Wednesday, October 12, 2016

Denver-Area orchestra keeps jazz beat alive - #lakewoodnews

Denver's jazz scene will never match the bustling birthplaces of the genre --; New Orleans, Chicago and New Orleans --; but the Mile High City still boasts an impressive jazz history.

Art Bouton, executive director of the Colorado Jazz Repertory Orchestra, is among those working to keep that history alive through performance.

"The goal of the orchestra is simple --; gather the best players in town to play the best big band jazz," he said. "Every town should have a band playing great stuff like this."

Entering its fifth season, the orchestra brings its take on big band leaders like Count Basie and Duke Ellington, and unique arrangements from such legends as Miles Davis, Sarah Vaughan and Ella Fitzgerald, to smaller venues up and down the Front Range. In the coming six months, the 18-piece band will perform at the Arvada Center, Lakewood Cultural Center and Parker Arts Center.

"These 500-seat theaters are our sweet spot," Bouton said. "There's not any other large jazz ensemble in town doing what we're doing."

Bouton, also a professor of saxophone at the University of Denver's Lamont School of Music, has been a lifelong advocate of jazz in the area.

"This music deserves people with an attention to detail," he said. "Anybody can feel it when it really starts grooving."

Denver's jazz scene dates back to the 1920s and 1930s, when Five Points in central Denver was known as the "Harlem of the West." The neighborhood was home to famous clubs like the Rossonian, the Casino Cabaret and Lotus Club. Towering figures like Louis Armstrong and Fitzgerald stopped by to perform.

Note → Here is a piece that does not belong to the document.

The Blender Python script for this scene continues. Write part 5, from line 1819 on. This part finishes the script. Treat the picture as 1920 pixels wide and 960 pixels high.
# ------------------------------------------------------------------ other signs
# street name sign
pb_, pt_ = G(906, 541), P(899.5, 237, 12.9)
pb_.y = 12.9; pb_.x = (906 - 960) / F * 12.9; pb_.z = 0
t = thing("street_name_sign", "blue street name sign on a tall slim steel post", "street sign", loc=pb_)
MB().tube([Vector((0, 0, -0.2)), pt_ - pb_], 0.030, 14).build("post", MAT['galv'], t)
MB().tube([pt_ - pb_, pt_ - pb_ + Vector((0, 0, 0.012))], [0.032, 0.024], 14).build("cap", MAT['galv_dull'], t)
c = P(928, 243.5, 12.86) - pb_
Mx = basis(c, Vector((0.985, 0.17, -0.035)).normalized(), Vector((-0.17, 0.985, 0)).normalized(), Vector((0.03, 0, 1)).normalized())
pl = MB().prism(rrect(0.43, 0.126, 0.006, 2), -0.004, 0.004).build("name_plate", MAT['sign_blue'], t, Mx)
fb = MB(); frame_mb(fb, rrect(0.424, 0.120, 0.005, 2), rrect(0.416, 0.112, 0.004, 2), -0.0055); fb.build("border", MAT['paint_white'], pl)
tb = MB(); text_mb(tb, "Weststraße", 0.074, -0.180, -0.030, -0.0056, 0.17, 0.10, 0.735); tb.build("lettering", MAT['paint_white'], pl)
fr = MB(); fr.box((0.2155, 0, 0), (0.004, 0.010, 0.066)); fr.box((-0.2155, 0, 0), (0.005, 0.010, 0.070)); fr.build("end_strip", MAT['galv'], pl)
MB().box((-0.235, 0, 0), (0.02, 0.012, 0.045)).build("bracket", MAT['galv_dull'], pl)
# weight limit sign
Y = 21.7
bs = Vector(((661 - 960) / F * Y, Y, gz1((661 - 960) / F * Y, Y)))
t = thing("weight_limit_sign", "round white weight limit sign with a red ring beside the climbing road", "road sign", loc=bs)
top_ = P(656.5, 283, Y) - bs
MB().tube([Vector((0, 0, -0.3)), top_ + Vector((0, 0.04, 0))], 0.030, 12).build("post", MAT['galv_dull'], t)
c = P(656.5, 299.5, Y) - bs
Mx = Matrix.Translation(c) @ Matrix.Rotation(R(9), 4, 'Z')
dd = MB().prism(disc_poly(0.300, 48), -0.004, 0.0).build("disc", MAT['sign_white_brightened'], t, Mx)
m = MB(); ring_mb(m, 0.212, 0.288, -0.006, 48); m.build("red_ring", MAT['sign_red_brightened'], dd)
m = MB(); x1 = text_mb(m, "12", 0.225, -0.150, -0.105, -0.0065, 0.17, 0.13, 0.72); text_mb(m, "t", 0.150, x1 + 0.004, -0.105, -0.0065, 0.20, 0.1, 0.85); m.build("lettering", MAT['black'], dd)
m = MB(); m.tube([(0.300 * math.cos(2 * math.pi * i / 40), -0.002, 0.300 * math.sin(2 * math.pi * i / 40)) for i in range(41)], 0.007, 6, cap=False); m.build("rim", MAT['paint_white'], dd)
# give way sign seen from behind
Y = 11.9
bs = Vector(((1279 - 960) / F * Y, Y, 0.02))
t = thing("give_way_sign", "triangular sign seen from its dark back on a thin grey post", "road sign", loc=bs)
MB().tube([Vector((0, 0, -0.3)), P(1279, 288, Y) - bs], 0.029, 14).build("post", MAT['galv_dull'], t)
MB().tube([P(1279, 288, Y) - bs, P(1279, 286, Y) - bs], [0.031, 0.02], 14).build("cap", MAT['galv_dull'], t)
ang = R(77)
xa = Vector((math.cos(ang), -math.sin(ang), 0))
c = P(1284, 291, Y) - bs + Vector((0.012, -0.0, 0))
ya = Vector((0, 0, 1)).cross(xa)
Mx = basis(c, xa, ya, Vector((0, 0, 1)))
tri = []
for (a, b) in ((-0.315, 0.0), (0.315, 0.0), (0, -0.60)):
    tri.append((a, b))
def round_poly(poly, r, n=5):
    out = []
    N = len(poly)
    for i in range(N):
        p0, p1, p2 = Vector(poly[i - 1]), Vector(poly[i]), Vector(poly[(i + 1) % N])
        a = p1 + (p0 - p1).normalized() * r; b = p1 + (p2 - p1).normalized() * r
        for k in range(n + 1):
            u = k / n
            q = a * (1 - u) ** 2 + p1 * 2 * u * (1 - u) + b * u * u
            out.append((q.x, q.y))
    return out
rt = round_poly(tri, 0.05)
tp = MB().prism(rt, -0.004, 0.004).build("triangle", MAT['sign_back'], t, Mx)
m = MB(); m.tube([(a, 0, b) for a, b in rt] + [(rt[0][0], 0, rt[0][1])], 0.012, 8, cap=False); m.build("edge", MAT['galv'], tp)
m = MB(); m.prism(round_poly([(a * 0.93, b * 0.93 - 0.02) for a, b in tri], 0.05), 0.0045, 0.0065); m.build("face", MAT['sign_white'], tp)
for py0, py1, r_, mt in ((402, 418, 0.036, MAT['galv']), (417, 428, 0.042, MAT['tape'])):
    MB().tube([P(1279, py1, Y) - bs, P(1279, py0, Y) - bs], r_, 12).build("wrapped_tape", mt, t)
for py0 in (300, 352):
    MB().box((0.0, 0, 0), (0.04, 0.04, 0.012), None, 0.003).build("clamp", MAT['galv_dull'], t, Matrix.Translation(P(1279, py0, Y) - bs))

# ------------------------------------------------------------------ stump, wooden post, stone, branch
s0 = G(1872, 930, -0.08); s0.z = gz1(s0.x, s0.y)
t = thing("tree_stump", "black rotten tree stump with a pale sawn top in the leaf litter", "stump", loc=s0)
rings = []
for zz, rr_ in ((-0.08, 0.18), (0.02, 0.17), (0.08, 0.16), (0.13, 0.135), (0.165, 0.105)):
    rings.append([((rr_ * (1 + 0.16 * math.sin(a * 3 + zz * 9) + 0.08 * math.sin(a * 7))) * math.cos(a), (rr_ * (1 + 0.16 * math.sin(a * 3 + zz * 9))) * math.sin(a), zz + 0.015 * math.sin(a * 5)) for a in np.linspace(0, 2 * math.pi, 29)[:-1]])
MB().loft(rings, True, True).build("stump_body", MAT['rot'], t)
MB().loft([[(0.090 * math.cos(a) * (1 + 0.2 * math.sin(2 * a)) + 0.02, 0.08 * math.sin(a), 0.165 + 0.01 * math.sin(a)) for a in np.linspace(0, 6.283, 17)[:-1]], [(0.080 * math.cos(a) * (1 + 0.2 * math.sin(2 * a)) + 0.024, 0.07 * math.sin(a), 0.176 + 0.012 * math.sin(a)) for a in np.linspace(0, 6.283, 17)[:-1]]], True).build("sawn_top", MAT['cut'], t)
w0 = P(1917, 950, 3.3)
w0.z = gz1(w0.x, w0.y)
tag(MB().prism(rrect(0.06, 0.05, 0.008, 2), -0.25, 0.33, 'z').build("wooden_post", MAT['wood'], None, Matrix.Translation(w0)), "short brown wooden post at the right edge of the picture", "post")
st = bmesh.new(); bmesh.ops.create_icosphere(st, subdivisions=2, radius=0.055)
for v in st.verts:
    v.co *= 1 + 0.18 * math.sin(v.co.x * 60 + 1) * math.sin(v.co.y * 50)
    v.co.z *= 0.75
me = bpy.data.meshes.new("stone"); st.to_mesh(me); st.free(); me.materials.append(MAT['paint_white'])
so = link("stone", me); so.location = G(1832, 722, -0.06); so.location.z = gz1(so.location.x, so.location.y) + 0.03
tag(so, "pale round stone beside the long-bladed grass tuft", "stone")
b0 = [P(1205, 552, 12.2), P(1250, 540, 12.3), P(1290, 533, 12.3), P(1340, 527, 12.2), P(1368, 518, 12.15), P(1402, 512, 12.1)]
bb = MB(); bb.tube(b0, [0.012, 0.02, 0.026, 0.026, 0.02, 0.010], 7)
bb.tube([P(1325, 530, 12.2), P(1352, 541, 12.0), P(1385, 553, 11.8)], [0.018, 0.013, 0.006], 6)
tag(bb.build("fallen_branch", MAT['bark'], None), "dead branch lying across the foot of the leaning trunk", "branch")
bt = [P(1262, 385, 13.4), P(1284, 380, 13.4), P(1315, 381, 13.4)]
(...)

One of the biggest names in the big band era, Glenn Miller, also left an impression on the area. He attended the University of Colorado in Boulder in 1923 and played in clubs around Denver before dropping out of the university to pursue music fulltime.

Today, Denver is home to such jazz clubs as Dazzle on Capitol Hill and El Chapultepec on Market Street, which are great places to experience live jazz.

"Live jazz is amazing, because you're able to see and hear people create music on the spot," Bouton said. "Jazz is always changing, and I can't wait to hear what the music sounds like in six years."

In a world with so many musical options at one's fingertips, getting young people interested in jazz is one of the genre's biggest challenges. Since its creation, hip-hop has been inspiring new generations of jazz investigators, and artists like Kendrick Lamar, Chance the Rapper and Oddisee are blending jazz and hip-hop in new, inventive ways.

To help keep jazz alive, Bouton and the orchestra work with Youth on Record, a nonprofit that partners with the local music community, public schools, housing authorities and philanthropic organizations to ensure high-risk young people graduate high school ready to enter college or the workforce.

"We're building an audience one person at a time," Bouton said. "We play music at such a high level, and that's the way it should be played."